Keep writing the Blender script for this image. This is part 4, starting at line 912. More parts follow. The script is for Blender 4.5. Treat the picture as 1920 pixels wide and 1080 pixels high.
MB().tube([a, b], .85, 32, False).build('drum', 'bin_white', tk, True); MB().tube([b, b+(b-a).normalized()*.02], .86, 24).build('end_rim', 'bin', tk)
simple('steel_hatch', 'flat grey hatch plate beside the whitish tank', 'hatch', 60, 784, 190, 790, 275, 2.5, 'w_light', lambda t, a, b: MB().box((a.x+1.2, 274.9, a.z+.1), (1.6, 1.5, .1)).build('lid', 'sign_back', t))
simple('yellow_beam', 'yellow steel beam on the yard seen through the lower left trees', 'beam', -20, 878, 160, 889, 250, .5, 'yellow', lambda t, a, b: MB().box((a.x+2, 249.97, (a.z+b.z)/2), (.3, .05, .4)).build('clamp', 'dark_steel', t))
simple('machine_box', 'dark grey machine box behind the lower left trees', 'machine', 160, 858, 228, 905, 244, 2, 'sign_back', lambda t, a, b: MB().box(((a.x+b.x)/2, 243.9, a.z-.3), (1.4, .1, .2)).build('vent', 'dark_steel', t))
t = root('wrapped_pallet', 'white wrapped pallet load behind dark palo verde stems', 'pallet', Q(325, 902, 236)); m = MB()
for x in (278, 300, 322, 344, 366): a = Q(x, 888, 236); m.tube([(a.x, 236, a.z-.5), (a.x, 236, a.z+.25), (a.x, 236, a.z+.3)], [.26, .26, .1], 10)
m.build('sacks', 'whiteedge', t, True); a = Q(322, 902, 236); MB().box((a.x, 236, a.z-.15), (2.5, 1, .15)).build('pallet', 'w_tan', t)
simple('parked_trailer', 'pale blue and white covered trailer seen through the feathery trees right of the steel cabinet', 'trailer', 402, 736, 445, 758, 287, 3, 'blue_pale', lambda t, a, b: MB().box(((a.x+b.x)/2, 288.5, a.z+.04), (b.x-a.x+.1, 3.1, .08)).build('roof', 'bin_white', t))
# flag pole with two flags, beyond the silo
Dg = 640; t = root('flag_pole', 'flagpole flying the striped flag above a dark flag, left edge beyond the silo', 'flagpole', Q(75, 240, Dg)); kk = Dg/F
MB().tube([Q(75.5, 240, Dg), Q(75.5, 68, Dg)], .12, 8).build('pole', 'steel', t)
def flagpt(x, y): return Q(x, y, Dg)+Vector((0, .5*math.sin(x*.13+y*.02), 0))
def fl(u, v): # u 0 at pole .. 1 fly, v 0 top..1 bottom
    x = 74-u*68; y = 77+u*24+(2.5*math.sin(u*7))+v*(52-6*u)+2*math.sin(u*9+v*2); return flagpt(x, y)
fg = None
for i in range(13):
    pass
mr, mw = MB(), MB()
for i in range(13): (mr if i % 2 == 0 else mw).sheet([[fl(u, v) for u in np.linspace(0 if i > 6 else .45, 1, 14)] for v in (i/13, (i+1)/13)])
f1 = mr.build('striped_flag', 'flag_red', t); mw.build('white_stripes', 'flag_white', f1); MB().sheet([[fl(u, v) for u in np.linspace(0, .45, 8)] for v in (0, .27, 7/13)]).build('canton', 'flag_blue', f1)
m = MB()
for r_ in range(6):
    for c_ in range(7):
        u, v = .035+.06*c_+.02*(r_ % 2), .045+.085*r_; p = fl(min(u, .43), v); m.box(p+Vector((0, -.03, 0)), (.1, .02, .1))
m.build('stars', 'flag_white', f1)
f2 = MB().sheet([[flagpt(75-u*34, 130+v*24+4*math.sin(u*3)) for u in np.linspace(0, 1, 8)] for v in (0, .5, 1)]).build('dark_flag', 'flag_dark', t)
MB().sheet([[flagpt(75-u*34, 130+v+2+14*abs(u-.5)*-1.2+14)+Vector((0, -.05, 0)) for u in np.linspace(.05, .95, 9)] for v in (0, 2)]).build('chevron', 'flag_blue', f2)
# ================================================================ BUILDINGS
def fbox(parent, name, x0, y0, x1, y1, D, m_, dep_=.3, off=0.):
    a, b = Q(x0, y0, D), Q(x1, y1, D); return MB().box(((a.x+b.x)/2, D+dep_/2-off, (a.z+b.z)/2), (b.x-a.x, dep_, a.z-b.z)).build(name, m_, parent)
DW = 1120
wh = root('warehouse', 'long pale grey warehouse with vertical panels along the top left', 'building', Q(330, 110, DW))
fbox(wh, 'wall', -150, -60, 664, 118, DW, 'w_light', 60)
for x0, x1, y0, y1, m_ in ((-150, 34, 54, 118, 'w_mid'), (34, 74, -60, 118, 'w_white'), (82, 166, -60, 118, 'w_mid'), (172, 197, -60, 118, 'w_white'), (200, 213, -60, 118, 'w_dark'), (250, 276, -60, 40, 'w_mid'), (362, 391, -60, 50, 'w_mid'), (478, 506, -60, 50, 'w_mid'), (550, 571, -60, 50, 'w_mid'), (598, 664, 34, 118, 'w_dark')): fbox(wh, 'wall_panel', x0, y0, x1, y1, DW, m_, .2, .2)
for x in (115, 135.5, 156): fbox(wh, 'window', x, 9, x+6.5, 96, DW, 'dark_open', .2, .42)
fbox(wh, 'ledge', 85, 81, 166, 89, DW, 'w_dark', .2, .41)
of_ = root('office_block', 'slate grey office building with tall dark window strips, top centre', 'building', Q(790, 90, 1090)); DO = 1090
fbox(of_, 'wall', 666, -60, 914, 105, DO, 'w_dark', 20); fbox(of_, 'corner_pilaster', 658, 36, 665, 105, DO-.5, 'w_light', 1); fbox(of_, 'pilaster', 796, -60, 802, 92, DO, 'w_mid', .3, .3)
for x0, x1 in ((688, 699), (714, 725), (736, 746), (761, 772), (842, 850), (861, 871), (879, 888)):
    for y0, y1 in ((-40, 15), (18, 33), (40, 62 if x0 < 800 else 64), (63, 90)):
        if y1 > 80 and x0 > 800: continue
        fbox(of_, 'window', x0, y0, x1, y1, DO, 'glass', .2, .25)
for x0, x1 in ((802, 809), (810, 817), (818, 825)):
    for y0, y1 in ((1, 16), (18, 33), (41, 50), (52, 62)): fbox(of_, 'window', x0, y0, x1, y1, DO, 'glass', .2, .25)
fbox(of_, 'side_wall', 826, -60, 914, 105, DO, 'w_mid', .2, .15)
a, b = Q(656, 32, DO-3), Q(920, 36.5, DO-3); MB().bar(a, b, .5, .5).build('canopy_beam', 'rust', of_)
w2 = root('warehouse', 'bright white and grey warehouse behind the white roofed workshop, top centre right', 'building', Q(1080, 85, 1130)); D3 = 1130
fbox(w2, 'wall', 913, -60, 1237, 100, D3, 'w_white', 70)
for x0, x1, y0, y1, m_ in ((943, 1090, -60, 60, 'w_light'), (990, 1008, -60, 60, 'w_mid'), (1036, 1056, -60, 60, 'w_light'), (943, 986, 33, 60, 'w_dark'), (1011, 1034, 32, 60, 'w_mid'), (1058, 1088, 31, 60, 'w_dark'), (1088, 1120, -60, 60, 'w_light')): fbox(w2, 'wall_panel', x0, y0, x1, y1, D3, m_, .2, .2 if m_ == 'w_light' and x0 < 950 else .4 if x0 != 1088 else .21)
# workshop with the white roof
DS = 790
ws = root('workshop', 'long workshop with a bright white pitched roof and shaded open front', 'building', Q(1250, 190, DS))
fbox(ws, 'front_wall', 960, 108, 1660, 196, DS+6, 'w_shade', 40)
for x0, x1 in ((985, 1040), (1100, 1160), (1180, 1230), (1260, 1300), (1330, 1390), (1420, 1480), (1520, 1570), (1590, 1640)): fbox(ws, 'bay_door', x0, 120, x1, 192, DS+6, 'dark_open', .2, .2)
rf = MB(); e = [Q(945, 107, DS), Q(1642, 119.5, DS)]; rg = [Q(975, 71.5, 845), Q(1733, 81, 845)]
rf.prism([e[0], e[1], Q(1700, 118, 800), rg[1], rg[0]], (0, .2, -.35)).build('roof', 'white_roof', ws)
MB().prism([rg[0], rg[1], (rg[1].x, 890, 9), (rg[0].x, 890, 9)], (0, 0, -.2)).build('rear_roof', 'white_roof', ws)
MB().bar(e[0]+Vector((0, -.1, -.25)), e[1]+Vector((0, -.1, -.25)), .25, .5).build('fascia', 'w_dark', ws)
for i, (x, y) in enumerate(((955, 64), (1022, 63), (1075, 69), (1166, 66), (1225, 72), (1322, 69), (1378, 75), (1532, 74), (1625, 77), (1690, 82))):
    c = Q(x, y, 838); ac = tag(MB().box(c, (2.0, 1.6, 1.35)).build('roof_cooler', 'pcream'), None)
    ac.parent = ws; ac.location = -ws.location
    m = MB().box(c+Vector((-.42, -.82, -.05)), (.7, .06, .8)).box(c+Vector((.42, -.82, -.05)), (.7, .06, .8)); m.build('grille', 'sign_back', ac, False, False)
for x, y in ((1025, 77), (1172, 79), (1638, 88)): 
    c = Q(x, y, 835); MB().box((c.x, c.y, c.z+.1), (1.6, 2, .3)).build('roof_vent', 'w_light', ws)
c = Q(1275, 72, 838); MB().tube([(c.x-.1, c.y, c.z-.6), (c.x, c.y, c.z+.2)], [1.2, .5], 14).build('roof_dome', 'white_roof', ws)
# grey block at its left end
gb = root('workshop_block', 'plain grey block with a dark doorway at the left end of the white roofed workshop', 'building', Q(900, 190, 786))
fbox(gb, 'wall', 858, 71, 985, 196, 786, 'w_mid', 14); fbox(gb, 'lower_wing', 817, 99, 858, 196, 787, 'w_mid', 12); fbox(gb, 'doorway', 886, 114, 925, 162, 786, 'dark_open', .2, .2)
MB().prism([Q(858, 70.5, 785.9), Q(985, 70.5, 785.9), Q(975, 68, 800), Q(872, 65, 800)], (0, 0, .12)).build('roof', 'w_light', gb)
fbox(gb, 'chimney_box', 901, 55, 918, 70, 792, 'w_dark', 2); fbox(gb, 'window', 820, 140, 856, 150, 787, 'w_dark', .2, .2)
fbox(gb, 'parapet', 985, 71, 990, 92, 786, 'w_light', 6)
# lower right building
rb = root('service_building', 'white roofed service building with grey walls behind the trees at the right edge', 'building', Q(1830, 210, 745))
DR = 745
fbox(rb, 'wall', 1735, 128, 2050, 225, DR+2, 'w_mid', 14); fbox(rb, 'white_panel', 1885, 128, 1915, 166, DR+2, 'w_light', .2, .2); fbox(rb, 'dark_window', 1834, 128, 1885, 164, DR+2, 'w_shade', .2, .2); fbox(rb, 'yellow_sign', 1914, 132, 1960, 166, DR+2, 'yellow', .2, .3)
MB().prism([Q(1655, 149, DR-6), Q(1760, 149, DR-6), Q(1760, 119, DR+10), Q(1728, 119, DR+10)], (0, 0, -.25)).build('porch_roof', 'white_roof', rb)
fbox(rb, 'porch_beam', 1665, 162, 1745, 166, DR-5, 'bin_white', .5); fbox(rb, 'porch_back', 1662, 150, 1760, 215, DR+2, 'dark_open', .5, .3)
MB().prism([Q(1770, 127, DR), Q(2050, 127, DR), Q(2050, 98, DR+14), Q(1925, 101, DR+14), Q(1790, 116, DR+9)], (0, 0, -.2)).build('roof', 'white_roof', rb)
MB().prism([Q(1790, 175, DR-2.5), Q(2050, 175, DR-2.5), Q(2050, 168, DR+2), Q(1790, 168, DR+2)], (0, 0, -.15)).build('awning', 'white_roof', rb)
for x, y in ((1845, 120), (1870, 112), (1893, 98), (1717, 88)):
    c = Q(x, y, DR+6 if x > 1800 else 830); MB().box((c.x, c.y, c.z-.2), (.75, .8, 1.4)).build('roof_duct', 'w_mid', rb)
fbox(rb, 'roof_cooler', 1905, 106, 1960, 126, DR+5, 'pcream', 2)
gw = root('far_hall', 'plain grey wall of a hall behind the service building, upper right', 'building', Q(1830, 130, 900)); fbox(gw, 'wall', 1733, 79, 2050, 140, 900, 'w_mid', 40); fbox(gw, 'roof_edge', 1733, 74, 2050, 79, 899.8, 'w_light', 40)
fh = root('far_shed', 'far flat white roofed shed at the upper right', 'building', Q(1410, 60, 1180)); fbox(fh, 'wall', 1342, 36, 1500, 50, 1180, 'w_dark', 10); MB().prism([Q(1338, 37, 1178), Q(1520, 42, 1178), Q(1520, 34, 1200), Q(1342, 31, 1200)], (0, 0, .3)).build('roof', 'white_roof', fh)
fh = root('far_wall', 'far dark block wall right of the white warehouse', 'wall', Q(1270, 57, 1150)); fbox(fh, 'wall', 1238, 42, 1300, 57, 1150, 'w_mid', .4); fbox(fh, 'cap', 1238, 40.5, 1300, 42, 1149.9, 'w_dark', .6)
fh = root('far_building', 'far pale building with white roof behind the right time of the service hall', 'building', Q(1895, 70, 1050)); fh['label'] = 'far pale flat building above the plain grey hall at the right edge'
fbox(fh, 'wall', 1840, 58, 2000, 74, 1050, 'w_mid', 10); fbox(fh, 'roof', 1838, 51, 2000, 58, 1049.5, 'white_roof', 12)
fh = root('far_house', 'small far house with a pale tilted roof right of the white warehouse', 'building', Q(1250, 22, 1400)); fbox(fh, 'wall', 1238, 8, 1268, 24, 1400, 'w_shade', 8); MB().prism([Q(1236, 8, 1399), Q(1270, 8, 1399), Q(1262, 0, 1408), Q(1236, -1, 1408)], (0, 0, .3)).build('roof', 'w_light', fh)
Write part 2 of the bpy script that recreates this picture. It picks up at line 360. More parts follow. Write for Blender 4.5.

_____

Brief:
Look through the records above and report how many lines hold the word "parts", giving only the number.

Result:
2